=== Dataset records ===
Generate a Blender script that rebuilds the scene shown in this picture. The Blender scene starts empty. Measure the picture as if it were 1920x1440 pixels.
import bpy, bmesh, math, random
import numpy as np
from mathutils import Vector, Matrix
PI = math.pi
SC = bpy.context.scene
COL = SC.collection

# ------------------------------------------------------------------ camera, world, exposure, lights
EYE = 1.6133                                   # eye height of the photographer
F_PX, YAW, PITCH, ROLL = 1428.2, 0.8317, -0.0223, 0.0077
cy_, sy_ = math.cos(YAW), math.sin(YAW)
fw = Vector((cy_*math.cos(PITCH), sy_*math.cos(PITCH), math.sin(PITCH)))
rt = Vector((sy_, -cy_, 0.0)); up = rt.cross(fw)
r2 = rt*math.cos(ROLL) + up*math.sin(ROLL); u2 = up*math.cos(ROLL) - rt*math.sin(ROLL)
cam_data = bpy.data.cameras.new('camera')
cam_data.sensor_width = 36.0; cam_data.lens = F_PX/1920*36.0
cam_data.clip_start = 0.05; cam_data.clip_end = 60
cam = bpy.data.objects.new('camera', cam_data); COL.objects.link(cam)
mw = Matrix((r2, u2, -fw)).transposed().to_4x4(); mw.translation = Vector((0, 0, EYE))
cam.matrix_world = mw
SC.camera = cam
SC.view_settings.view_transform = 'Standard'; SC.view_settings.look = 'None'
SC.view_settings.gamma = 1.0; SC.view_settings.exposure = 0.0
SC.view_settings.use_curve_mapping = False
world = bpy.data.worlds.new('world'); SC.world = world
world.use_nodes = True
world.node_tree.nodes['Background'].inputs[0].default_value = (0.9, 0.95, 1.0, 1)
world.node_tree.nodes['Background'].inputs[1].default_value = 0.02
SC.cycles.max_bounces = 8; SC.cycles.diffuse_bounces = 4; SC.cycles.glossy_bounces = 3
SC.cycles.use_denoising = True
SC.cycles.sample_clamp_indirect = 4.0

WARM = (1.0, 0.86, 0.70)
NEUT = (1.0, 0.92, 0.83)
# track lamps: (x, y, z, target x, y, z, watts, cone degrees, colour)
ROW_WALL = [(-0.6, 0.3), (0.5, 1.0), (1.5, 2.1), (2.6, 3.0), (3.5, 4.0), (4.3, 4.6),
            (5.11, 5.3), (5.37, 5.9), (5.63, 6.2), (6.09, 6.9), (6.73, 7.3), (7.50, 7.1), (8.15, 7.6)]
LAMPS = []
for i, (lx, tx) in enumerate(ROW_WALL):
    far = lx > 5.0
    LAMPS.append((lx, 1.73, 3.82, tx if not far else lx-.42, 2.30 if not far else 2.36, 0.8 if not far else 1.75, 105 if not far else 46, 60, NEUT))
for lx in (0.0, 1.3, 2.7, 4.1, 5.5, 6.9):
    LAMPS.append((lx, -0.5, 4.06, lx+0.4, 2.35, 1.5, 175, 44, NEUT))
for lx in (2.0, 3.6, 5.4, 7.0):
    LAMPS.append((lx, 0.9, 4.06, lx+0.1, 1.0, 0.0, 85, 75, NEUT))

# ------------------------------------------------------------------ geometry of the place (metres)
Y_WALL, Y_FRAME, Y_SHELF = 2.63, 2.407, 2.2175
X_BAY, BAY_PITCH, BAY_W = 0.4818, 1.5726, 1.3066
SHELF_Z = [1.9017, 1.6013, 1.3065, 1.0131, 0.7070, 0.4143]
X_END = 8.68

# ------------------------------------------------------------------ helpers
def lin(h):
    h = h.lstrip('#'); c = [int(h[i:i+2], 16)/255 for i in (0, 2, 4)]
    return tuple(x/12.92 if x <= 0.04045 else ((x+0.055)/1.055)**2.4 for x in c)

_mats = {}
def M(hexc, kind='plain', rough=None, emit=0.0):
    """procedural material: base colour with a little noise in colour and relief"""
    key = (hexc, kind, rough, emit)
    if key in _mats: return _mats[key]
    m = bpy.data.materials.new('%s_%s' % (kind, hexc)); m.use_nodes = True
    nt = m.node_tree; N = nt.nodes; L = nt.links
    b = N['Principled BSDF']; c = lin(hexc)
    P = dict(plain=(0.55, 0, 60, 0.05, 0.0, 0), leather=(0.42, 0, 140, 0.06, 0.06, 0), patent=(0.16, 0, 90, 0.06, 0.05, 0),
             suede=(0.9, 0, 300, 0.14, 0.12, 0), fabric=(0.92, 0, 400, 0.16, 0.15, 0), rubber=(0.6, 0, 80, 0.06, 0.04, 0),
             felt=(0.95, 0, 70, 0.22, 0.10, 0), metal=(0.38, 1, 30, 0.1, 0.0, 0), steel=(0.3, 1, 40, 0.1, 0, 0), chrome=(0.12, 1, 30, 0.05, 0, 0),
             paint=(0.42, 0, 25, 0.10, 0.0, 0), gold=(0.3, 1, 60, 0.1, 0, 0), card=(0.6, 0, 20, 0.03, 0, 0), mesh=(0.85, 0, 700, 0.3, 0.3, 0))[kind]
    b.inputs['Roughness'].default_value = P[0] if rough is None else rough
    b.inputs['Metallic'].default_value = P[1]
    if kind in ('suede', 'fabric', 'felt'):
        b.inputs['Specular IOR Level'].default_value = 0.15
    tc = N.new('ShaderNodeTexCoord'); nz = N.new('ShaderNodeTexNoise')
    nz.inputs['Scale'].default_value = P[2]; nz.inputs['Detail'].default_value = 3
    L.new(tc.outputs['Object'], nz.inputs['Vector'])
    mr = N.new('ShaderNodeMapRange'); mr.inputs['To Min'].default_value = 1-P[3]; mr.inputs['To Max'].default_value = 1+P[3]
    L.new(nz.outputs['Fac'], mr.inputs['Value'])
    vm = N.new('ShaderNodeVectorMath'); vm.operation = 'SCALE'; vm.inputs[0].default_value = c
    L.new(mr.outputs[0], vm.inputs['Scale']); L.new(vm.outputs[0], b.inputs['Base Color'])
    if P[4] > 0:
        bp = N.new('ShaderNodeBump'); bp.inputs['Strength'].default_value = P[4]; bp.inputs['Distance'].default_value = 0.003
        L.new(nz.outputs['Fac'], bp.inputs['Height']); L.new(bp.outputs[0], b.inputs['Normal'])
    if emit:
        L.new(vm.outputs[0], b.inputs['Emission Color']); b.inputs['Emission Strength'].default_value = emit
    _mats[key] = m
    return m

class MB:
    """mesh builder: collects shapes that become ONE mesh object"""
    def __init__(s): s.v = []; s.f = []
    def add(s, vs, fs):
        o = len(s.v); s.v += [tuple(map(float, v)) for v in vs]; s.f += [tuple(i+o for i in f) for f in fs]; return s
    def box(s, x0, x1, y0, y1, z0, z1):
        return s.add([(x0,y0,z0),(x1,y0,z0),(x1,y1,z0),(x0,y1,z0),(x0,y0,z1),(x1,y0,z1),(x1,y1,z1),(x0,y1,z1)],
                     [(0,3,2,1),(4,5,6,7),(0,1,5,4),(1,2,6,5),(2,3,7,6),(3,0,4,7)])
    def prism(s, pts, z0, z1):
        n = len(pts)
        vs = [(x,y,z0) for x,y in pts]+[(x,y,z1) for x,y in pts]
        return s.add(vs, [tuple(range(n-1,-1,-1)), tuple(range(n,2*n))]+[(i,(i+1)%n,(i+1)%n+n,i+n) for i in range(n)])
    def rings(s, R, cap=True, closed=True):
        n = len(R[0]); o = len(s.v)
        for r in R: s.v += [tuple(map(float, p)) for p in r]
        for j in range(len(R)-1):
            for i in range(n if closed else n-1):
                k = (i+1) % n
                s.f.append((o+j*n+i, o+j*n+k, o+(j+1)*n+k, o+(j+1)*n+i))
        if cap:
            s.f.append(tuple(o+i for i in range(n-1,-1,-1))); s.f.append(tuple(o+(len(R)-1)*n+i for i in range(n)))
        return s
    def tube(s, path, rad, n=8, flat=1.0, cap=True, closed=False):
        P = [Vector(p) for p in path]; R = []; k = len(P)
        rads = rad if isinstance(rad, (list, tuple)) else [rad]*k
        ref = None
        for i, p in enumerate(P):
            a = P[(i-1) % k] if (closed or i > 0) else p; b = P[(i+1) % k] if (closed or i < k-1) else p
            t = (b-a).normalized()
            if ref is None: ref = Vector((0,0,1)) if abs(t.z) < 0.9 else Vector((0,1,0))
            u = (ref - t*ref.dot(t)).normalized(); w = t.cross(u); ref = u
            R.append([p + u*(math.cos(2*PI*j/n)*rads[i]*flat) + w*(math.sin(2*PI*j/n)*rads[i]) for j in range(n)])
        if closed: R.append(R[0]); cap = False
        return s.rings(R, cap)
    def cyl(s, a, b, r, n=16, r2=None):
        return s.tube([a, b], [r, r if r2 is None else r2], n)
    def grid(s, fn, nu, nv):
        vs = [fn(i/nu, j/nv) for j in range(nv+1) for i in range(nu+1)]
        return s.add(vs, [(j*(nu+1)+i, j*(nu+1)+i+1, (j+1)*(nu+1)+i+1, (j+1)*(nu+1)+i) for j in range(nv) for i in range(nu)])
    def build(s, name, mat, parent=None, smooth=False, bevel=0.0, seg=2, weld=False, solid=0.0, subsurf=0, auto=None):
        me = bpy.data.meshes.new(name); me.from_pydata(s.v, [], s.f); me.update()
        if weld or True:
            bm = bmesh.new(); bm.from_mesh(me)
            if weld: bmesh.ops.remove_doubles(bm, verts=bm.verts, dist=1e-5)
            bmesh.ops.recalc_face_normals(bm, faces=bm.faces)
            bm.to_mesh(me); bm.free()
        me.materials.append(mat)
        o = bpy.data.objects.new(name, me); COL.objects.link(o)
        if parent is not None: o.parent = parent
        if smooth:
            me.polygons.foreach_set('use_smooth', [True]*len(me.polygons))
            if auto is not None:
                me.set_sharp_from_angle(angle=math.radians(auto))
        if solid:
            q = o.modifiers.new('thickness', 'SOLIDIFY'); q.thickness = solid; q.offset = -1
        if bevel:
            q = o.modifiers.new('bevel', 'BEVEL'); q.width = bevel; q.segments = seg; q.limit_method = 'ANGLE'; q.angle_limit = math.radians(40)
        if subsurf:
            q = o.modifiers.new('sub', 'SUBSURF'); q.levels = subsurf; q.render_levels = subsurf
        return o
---
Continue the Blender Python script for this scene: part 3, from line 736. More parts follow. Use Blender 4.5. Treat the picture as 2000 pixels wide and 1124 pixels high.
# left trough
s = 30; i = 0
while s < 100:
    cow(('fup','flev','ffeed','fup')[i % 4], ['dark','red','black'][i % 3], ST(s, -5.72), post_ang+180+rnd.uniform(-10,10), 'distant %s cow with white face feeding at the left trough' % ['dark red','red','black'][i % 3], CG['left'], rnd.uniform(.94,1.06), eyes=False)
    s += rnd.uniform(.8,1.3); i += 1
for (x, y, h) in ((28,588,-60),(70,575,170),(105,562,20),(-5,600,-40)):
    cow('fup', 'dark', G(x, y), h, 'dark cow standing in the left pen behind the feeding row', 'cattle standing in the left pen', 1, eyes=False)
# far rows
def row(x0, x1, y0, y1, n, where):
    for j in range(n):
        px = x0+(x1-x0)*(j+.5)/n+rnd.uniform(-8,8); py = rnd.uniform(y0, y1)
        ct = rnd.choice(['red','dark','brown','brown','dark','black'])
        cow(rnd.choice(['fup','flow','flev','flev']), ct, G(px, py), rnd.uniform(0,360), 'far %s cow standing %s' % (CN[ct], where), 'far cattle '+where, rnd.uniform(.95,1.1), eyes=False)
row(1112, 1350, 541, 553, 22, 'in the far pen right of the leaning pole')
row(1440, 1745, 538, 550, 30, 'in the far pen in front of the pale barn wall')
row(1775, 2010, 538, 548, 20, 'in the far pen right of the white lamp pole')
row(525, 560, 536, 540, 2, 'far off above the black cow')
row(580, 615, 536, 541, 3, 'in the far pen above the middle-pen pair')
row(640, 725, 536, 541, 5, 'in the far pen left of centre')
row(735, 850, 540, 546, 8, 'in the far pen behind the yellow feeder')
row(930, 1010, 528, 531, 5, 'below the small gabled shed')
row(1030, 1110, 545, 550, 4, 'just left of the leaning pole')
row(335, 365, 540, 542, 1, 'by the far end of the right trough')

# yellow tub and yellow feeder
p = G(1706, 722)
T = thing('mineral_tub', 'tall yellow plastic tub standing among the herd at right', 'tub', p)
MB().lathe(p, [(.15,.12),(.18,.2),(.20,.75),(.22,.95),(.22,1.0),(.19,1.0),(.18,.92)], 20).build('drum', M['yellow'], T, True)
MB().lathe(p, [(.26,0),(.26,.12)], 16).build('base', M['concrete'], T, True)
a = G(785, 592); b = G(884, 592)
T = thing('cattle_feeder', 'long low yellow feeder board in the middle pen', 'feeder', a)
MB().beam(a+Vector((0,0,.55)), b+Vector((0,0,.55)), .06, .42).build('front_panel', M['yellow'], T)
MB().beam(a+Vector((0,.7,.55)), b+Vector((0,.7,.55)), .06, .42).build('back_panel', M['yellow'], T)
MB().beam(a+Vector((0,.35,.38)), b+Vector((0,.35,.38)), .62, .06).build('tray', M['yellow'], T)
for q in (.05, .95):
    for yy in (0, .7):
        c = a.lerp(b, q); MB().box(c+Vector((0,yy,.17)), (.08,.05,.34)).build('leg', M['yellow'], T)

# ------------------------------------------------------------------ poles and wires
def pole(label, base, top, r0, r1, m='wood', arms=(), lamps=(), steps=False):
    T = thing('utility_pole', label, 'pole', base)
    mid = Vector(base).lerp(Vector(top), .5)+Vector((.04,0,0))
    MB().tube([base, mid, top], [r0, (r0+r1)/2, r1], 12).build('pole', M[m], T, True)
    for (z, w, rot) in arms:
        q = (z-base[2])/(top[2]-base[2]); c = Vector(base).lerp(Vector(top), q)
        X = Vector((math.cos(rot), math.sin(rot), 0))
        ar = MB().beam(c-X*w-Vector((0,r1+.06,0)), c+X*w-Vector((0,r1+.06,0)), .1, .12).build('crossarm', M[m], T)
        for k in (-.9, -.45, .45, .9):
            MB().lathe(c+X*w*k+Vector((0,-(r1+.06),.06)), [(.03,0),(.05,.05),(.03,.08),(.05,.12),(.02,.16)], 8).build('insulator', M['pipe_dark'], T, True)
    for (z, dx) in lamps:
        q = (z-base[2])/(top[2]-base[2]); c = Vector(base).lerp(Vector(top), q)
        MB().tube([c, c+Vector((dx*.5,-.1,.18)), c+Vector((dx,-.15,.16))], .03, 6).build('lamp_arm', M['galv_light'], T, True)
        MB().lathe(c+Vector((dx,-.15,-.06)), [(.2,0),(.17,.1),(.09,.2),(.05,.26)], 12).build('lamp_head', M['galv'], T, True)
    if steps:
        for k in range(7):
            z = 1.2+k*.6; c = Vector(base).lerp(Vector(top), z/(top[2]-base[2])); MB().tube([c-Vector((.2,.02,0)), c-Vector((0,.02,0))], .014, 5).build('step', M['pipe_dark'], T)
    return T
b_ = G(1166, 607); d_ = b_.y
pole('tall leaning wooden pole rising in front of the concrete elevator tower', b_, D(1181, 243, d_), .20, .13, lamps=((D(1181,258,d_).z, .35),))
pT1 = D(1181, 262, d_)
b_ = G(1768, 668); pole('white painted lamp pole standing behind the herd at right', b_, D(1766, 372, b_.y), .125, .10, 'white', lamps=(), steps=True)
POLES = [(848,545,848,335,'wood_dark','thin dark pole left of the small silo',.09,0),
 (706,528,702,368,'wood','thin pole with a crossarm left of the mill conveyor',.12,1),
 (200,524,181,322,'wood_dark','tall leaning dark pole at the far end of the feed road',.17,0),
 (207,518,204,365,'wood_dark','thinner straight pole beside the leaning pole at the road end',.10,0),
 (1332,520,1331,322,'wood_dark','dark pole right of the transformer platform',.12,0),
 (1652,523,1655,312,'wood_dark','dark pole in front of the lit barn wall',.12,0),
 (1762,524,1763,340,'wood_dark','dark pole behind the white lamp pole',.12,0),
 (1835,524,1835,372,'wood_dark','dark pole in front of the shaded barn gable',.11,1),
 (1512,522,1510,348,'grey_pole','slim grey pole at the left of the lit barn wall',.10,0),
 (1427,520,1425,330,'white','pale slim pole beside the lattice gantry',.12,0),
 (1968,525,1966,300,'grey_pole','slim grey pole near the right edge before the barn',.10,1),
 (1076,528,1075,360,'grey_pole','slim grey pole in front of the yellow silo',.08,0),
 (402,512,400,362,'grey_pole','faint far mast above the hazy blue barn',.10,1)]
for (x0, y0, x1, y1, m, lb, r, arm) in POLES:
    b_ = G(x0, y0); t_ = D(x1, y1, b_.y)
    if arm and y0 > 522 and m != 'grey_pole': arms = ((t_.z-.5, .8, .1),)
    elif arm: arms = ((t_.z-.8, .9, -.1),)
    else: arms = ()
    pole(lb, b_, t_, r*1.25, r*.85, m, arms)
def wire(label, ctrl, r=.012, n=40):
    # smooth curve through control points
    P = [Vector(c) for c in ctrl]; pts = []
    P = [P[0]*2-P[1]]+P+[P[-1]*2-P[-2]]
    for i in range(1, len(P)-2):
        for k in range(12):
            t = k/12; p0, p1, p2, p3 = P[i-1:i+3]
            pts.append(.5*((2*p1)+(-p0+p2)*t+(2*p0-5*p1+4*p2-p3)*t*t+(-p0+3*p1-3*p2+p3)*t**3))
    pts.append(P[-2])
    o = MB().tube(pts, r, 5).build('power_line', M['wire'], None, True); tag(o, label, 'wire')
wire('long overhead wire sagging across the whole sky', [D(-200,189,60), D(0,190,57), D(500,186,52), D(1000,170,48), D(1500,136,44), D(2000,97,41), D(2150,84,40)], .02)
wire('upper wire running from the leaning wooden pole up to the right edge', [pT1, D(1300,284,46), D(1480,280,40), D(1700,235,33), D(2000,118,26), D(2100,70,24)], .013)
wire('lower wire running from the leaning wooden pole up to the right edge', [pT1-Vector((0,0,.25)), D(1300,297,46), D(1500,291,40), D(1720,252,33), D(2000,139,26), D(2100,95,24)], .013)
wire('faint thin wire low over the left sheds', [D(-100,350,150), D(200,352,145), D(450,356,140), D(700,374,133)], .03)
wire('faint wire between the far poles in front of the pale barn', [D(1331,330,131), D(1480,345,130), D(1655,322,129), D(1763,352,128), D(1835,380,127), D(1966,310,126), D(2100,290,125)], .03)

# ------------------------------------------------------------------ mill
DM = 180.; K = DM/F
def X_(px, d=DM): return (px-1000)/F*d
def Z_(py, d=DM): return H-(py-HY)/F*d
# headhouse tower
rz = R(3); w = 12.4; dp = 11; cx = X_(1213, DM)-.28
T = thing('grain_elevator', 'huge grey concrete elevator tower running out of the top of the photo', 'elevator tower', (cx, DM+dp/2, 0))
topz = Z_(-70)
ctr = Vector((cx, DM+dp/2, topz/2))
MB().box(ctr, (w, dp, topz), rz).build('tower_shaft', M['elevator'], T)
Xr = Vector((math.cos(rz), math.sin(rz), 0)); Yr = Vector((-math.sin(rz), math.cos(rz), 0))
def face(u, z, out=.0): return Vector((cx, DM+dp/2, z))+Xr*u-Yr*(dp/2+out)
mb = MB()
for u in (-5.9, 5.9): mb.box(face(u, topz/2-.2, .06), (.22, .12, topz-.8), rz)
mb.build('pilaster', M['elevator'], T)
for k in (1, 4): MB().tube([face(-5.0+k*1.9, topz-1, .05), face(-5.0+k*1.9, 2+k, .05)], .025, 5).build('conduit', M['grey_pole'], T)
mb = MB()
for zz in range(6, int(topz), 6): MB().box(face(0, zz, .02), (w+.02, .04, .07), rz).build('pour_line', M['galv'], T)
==
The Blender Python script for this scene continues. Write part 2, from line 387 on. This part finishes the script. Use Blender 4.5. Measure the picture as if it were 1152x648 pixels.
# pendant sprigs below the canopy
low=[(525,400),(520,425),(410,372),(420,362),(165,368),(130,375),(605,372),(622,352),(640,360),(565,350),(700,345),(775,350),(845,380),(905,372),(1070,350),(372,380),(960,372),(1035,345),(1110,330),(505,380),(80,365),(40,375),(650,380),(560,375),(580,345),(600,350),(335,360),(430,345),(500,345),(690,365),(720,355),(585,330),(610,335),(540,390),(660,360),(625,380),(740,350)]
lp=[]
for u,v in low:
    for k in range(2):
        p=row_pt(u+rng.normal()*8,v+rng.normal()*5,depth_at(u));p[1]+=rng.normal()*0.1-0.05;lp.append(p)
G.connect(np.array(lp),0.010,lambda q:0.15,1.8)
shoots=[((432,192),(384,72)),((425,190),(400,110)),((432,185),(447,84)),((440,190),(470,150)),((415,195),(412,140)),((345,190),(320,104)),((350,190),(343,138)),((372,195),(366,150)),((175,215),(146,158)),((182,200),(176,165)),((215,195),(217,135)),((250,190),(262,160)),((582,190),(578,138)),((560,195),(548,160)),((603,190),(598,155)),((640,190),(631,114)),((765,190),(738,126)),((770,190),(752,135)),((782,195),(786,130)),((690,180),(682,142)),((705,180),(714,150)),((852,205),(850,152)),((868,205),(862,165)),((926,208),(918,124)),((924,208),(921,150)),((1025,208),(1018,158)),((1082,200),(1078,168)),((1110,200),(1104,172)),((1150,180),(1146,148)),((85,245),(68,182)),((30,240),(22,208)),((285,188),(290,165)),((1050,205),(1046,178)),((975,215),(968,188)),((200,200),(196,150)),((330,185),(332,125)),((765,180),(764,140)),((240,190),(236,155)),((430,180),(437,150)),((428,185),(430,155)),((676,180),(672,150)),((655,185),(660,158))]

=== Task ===
Only the lines from the one containing "Generate a Blender" through the one containing "COL = SC.collection" are to be retyped, both boundary lines included, with no other material.

=== The reply ===
Generate a Blender script that rebuilds the scene shown in this picture. The Blender scene starts empty. Measure the picture as if it were 1920x1440 pixels.
import bpy, bmesh, math, random
import numpy as np
from mathutils import Vector, Matrix
PI = math.pi
SC = bpy.context.scene
COL = SC.collection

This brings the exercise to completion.